Intensity without well bashing
A concern as operators strive to optimize well spacing for high-density development is well bashing, which occurs when one cluster in a multicluster stage breaks down first and takes more of the fluid/proppant than the other clusters, becoming a “super cluster” that grows significantly beyond the design fracture halflength and propagates into a nearby producing well, potentially reducing production and damaging the lift equipment. The well-bashing problem becomes more acute as well downspacing becomes more prevalent.
Operators can employ defensive measures to protect existing producers, ranging from closing in wells to pressuring them up (if possible) to establish a “pressure shield” around them. However, these options also carry risk and add to overall cost. The best strategy is to prevent well bashing entirely by placing designed fractures with a controlled length. As mentioned previously, pinpoint fracturing treats only a single cluster at a time, so operators can monitor exactly how much fluid and proppant is pumped into each fracture. The result is consistent fracture treatments along the length of the lateral, minimizing the risk of super clusters or runaway fractures.

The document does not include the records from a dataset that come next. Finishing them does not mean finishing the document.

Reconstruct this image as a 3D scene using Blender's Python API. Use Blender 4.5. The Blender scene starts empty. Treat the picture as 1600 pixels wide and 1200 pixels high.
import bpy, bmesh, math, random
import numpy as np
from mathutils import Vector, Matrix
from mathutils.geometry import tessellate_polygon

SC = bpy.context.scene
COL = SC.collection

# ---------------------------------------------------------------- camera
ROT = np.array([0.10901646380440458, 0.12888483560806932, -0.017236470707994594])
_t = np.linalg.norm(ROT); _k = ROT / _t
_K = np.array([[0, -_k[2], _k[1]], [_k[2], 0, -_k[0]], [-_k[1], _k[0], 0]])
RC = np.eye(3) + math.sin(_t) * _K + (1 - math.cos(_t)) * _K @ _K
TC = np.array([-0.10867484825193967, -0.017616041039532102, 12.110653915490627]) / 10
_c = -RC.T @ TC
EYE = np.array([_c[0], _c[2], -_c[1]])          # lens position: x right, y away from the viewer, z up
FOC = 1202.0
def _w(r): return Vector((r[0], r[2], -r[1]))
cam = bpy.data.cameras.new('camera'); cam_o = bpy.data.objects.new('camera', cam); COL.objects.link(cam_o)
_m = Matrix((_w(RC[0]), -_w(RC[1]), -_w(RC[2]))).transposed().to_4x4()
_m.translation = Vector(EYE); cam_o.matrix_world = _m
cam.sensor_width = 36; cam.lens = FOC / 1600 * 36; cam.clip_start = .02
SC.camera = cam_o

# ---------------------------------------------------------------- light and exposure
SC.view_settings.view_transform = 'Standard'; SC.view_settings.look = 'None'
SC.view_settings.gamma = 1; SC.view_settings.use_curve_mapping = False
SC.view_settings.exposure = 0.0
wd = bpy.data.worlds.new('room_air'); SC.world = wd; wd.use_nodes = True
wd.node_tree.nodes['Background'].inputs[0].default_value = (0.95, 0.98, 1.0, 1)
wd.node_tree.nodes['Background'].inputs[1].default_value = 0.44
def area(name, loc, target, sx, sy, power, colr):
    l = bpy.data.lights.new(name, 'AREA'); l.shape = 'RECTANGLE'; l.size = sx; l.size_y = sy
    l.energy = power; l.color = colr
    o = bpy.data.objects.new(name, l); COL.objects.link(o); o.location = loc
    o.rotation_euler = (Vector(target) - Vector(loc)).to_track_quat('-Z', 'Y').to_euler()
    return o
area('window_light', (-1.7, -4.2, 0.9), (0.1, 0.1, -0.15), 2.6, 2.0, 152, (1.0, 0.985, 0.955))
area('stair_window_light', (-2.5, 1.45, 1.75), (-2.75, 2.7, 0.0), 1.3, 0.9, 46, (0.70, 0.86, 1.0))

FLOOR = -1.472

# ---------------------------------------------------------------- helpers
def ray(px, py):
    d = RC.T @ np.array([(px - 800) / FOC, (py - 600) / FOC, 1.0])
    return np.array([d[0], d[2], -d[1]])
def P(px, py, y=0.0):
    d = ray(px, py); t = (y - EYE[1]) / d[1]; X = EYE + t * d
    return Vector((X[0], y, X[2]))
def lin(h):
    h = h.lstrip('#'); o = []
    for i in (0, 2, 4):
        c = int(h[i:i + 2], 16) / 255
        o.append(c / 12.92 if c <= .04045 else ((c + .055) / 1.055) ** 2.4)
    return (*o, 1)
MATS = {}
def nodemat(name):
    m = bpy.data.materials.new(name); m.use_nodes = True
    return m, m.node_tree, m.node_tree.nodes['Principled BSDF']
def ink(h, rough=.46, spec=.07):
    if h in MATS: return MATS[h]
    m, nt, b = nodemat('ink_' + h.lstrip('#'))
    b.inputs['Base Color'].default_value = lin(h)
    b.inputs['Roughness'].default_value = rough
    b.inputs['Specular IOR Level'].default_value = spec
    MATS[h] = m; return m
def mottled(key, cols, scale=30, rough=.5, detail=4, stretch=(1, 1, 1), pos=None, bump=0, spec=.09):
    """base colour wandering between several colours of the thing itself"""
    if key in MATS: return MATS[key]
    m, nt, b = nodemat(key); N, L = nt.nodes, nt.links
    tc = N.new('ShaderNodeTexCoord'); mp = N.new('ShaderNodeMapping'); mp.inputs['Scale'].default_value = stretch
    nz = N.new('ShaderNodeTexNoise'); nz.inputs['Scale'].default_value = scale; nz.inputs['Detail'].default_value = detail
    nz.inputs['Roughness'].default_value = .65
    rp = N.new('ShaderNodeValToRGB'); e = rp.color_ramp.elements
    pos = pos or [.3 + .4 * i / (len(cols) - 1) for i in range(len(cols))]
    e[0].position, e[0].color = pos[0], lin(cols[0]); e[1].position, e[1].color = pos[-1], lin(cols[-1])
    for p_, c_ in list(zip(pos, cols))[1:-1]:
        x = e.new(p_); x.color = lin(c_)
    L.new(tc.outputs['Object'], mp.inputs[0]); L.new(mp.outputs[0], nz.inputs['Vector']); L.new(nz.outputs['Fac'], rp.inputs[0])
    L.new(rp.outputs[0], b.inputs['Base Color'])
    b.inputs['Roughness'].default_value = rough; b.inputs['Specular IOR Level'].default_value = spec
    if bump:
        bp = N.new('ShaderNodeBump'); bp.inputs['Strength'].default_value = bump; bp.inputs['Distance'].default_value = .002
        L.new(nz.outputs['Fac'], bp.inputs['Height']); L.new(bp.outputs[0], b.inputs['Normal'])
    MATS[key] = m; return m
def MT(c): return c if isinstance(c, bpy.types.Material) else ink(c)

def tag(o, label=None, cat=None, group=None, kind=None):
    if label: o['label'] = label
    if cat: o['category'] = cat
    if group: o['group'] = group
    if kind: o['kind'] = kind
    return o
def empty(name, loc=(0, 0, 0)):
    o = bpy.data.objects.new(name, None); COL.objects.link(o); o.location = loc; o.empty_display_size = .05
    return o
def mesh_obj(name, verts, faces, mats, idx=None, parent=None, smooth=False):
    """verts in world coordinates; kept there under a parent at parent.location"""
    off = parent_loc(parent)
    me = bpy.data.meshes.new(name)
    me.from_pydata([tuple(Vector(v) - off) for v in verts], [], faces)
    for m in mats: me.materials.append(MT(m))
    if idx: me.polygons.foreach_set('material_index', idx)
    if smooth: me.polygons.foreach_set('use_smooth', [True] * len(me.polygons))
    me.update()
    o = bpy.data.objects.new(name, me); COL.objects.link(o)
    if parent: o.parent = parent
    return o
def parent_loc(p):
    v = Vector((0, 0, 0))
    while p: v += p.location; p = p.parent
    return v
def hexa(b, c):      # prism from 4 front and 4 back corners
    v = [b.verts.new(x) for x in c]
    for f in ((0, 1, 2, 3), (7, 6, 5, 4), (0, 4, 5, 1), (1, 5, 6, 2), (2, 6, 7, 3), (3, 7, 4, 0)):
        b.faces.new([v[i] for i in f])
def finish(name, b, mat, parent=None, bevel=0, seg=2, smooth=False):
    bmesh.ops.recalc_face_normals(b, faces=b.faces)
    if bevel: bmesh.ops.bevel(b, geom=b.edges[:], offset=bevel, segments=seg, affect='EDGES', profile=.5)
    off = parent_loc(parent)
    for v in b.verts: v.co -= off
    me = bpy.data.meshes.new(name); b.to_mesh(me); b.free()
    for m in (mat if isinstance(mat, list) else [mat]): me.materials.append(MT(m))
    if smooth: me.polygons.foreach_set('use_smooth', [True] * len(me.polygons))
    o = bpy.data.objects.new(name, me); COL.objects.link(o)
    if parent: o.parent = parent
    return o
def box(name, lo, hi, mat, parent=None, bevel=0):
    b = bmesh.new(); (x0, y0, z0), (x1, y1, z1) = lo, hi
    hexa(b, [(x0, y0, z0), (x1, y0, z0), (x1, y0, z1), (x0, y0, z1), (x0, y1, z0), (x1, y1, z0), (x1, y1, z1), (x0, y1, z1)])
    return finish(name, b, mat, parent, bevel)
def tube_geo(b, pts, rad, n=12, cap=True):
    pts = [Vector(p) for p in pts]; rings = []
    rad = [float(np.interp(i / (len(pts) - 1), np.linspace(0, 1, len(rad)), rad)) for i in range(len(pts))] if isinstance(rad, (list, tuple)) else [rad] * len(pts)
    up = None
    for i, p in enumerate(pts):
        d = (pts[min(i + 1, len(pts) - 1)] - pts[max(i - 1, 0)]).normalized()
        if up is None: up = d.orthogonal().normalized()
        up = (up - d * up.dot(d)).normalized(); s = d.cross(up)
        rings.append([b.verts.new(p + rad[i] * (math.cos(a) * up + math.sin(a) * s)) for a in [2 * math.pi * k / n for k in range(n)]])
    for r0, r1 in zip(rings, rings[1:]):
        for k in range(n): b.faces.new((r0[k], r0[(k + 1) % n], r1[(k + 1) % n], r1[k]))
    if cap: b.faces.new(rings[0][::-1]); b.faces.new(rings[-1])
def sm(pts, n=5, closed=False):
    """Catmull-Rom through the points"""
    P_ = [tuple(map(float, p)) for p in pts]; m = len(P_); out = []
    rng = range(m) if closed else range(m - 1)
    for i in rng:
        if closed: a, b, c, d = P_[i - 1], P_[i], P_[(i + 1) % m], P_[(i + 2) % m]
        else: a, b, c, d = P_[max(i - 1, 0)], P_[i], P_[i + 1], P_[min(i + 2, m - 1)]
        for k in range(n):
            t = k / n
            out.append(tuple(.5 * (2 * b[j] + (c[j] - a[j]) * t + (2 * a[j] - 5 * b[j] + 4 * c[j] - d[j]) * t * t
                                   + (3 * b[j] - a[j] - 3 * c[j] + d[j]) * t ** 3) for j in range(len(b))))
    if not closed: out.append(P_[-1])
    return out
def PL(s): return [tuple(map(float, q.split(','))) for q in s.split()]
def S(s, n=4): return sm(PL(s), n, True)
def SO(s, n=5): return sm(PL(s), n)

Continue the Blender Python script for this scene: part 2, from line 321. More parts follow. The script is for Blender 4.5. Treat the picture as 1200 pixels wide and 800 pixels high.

Lateral lengths continue to grow in unconventional completions as operators seek to improve well economics, and 3-km laterals are common where lease arrangements permit. Pinpoint fracturing has kept pace, using a combination of operating techniques and improved technology. The use of toe ports and pumpdown methods has greatly extended the reach of CT in horizontal laterals. To date, NCS Multistage pinpoint technology has successfully completed 30 wells with lateral lengths of 3 km or more, with the longest being 4,069 m (13,352 ft).
As operators continue to test higher completion intensities, longer laterals and higher well densities, pinpoint fracturing on CT qualifies as the completion method of choice because it enables them to achieve their production and economic goals while helping them optimize well completions and field development, avoid well bashing and gain the benefits of wellbore management over the life of the well.